1993 Year in Review : SPIELBERG : He’s Bigger Than His Dinosaurs
Imagine the author of “The Bridges of Madison County” showing up in Stockholm to collect the Nobel Prize for literature. Or Snoop Doggy Dogg and Mariah Carey joining the Berlin Philharmonic and outclassing the field with their exquisite versions of delicate Shubert duets.
That’s the kind of year it’s been for Steven Spielberg.
On the one hand, he inaugurated a blockbuster summer at the box office with “Jurassic Park,” his super-popular film version of the Michael Crichton novel that has fetched a current worldwide gross of $850 million and still counting. More than simply earning money, “Jurassic Park” became a symbol to the European community of everything it feared about the power of Hollywood and turned the dinosaur into a potent negative rallying point during the just-completed global trade talks.

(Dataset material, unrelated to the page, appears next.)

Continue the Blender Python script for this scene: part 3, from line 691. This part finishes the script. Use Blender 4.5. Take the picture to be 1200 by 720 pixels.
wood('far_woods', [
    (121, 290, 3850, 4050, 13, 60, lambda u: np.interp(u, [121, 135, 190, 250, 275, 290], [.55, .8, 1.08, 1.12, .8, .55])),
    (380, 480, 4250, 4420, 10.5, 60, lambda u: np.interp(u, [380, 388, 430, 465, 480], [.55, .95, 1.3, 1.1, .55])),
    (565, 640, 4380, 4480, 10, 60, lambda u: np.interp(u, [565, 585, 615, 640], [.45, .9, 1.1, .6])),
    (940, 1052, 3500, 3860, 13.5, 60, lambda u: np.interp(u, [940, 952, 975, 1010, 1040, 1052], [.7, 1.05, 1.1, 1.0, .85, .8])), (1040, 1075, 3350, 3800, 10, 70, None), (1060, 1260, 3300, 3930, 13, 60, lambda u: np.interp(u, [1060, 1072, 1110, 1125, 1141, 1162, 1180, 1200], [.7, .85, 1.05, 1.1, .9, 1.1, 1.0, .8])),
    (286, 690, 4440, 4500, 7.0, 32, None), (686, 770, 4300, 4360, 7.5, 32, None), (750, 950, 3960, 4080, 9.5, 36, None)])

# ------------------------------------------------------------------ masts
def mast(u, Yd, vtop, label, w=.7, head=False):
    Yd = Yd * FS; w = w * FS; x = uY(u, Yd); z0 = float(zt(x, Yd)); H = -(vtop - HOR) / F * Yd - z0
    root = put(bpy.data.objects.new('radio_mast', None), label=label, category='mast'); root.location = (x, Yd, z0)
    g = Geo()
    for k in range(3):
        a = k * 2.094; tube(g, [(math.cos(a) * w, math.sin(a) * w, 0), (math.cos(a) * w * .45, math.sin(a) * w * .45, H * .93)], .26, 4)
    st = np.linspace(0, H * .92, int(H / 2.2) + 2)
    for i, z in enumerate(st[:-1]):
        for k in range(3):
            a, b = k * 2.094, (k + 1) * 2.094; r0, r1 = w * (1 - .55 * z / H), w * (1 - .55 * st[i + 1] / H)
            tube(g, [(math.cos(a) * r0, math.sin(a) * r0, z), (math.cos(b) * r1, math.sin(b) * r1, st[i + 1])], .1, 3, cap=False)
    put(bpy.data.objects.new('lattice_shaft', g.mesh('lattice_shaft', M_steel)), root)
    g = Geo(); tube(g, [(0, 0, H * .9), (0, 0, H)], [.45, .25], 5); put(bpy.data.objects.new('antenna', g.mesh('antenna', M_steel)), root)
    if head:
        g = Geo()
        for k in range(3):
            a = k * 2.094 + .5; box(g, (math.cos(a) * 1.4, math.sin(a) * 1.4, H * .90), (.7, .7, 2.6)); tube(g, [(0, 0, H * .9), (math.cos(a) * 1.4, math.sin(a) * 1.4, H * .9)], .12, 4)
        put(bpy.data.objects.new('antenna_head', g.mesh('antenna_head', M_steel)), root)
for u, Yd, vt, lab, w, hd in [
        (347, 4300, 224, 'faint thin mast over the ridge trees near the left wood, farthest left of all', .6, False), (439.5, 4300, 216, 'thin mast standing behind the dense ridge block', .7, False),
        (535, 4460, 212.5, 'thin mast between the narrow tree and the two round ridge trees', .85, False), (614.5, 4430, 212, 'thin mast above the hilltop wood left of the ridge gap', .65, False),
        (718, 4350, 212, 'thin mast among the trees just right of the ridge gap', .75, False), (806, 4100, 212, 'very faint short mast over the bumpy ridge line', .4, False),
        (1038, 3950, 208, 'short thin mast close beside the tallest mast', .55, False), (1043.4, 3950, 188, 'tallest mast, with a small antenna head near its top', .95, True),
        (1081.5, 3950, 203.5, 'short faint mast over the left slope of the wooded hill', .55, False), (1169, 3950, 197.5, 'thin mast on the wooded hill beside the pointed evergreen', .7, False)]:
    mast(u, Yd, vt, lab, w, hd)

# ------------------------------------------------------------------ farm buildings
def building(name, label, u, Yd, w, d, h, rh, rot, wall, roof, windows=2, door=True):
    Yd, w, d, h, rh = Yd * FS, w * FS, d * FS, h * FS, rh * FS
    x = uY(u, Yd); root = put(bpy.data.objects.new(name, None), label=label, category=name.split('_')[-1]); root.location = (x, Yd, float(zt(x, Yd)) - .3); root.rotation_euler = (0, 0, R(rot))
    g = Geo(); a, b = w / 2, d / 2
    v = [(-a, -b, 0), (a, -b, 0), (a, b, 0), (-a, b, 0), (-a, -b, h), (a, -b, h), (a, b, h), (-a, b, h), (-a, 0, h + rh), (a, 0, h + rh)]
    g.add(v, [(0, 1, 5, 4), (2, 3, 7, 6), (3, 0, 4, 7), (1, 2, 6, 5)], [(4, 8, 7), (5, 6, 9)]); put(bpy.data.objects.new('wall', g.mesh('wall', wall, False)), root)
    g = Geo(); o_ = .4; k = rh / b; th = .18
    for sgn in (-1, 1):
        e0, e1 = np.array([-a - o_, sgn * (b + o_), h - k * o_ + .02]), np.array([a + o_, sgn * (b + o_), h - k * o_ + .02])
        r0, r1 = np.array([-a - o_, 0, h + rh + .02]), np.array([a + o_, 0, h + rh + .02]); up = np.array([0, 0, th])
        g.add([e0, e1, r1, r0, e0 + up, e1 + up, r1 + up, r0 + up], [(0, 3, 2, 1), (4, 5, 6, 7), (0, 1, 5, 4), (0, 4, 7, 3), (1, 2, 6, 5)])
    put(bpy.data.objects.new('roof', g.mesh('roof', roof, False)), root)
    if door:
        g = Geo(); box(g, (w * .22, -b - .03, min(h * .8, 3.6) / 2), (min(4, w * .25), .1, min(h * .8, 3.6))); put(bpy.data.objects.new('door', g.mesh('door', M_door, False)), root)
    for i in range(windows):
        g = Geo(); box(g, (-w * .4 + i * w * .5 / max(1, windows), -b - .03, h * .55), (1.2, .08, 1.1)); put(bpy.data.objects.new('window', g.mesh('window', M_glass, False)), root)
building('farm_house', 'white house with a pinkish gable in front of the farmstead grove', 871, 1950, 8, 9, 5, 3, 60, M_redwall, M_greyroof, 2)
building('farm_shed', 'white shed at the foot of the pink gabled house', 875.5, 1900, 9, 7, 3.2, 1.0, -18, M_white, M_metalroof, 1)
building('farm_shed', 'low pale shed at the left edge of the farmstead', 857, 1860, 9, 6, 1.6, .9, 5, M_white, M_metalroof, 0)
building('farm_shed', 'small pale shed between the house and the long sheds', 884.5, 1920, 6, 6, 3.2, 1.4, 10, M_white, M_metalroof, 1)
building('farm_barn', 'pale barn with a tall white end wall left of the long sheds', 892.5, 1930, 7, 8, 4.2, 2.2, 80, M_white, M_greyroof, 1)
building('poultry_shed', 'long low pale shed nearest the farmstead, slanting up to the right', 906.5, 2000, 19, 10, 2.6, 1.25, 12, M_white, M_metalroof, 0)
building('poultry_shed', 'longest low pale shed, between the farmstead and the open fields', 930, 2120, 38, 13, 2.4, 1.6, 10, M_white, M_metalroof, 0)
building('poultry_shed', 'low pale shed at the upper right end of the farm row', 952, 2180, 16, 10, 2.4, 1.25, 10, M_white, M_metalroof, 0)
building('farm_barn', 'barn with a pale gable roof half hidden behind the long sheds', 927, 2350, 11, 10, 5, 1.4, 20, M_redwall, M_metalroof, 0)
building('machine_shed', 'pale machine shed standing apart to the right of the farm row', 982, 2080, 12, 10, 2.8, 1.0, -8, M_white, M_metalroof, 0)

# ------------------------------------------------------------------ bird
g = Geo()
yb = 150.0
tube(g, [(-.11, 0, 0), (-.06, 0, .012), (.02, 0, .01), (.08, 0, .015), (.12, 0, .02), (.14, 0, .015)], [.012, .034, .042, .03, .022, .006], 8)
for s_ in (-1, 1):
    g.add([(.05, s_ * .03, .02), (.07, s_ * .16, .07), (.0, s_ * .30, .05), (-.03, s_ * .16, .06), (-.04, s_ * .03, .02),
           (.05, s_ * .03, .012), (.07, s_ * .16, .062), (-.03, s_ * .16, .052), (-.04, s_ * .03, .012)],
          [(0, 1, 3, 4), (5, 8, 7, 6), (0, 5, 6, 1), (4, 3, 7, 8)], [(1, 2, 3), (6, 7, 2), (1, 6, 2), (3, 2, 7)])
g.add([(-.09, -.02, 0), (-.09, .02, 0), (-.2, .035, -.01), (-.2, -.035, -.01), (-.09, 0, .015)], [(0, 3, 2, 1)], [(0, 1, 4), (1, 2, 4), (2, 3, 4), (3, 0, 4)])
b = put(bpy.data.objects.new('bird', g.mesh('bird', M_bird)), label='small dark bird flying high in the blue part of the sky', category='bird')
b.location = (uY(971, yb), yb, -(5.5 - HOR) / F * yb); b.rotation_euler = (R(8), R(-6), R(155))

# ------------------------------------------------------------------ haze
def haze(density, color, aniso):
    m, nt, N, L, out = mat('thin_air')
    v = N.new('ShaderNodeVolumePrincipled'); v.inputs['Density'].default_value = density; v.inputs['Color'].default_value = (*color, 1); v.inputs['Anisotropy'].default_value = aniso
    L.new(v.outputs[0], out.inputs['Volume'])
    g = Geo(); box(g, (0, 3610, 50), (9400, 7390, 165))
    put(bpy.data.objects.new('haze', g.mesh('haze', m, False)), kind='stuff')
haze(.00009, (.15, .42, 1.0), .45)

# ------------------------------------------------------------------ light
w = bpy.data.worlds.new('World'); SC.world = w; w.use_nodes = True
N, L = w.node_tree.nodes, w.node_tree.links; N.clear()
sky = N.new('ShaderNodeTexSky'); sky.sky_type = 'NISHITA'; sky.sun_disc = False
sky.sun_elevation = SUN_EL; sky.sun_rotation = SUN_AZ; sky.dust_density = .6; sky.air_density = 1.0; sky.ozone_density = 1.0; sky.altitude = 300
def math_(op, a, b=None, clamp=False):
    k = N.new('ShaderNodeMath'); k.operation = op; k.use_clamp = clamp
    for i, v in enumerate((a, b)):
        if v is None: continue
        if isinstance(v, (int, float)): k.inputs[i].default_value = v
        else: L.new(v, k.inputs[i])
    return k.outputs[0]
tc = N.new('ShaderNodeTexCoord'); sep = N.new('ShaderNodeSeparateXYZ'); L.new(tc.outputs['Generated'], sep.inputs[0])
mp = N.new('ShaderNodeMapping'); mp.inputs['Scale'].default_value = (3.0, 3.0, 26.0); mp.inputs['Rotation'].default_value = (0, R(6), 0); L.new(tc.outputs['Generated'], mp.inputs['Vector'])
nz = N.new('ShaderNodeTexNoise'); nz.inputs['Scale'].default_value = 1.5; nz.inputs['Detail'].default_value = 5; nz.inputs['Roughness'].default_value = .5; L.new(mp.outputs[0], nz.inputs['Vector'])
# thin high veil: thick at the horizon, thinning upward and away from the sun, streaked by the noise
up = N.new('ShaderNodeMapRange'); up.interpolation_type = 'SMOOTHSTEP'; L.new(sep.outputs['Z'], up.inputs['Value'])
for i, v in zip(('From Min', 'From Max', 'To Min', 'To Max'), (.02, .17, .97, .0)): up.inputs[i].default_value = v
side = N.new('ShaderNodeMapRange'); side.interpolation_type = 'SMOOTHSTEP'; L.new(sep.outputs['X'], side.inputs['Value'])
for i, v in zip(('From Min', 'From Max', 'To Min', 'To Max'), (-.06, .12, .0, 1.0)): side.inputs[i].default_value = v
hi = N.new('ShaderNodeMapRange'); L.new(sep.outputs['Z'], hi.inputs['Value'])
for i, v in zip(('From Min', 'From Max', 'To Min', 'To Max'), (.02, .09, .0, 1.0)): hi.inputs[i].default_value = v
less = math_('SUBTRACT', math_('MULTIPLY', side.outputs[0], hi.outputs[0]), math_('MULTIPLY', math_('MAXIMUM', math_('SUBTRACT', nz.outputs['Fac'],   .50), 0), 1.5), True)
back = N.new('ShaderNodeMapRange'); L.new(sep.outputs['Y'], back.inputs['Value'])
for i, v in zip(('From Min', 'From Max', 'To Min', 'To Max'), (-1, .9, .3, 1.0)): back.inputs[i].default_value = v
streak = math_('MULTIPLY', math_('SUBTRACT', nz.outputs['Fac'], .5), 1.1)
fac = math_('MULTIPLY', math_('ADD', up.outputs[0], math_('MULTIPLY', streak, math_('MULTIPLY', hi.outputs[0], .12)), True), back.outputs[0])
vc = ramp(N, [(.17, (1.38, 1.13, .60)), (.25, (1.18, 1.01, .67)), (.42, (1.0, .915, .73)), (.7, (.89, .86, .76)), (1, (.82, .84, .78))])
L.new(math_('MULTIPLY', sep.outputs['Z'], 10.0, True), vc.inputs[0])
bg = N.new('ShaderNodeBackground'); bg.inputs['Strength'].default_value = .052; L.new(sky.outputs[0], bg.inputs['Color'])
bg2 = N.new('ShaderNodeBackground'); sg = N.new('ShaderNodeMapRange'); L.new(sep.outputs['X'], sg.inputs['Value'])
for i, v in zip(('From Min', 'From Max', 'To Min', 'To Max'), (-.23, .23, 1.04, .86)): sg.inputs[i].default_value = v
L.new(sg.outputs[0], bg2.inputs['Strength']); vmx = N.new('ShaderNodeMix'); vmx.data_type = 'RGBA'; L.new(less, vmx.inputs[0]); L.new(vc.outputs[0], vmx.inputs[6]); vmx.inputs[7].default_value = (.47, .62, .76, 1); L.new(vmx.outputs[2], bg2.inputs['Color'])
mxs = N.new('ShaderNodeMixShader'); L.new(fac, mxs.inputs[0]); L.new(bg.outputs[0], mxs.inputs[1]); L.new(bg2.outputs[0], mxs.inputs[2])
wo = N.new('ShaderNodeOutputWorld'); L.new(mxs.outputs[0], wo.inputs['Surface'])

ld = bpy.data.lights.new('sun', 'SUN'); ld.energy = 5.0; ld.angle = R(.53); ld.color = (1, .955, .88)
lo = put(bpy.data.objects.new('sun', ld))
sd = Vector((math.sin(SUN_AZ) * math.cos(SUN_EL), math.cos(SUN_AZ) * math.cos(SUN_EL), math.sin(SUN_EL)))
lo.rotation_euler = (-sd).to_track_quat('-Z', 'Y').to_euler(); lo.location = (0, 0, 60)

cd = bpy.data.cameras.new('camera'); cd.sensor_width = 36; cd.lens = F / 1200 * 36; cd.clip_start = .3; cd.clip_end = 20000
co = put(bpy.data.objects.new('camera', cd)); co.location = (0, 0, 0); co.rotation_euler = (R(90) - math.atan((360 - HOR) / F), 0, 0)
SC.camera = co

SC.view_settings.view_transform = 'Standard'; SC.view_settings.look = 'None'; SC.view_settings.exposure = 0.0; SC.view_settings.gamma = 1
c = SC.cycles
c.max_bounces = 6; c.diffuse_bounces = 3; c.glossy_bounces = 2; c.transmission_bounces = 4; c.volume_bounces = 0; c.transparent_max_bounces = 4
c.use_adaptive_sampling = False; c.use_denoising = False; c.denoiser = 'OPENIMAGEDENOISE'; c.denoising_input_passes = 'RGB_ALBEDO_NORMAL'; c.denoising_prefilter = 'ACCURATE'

On the flip side, we now have “Schindler’s List,” a restrained and powerful story of the Holocaust that has had critics dusting off superlatives not used since “The Birth of a Nation.” An agonizing black-and-white tour de force that has already been named the year’s best picture by a gaggle of critics groups, “Schindler’s List” has made Spielberg the favorite to win the best-director Oscar he hasn’t been nominated for in a decade.
While most directors don’t get to have these kinds of diametrically opposed experiences in a lifetime, let alone in a single year, Spielberg has always been different. Blessed with a gift for popular filmmaking unparalleled in his generation--and one of the marvels of “Schindler’s List” is how deftly it fits into that category--Spielberg has had a career that has periodically shown the kind of split-level yearnings that 1993 wrote especially large.
Though no film ever made has gobbled up dollars like “Jurassic Park,” Spielberg’s pictures have always attracted a paying public. When Daily Variety inaugurated a series of special sections called “The Billion Dollar Directors,” he was the inevitable choice to lead it off: His films have managed a worldwide theatrical gross of more than $4 billion.
Spielberg’s first films, from the made-for-TV “Duel” through “The Sugarland Express” and the hugely successful “Jaws,” were both fiscal and critical successes; an admiring Pauline Kael of the New Yorker, for instance, called “Jaws” “the most cheerfully perverse scare movie ever made.”
But the sound of applause may have gradually felt like a curse and then an addiction for Spielberg. When a genuinely exceptional work like “E.T.” won only the least prestigious of Oscars because the academy felt its huge popularity made it suspect, the director seemed to take the easy way out and retreat to the comfort of undiluted mass approval.
And like many another hooked user, he began to be willing to do less and less to jeopardize his pleasure. His movies got blander and blander as their popularity increased, with “Jurassic Park,” its special-effects-generated grosses to the contrary, marking a kind of creative nadir. With acting and characterization very much a footnote, “Jurassic Park” felt like the work of a man who had given up on any but the most mechanistic aspects of his craft.
Still, if Spielberg was not willing to abandon this kind of success, there were indications that it was not enough for him. He involved himself with a pair of celebrated novels--Alice Walker’s “The Color Purple” and J. G. Ballard’s “The Empire of the Sun”--a sure sign in Hollywood of wanting to improve your cultural credentials.
But with “The Color Purple” he was too young and simply lost his nerve, overemphasizing every emotion in sight. With the much more effective “Empire,” he unfortunately became a victim of his own reputation and got much less credit than he deserved.
But the question with Spielberg, even in these films, was always what was he willing to risk to prove that he was more than a director of dizzying rides on the Universal Studios Tour. With “Schindler’s List,” yet another prestigious book, he finally steeled himself for the plunge, sacrificing major stars, the glibness of color, even the comfort of heavily underlining emotions. It must not have been easy or natural for him after all these years, and in fact he does slip up in a few places, but the extent to which he succeeds is remarkable.
Yet the beauty of “Schindler’s List” is precisely that it does not come out of nowhere. Again and again, even in the most difficult scenes, we can see the hand of a director whose instinctive storytelling skills have been polished with decades of practice. For though he may not have known it at the time, this is the film Steven Spielberg has been preparing for for all of his professional life.
Having touched all the bases in 1993, the real question for Spielberg is what a year like this means for his future. Will the lack of attention to character, already visible in “Jurassic Park,” intensify after “Schindler’s List”? Will he no longer be as passionate about fluff as he was in the past? Or will the emotional content of that film lead Spielberg back to stories like “E.T.” that combined popular themes with non-canned emotions? That would be a Hollywood ending indeed.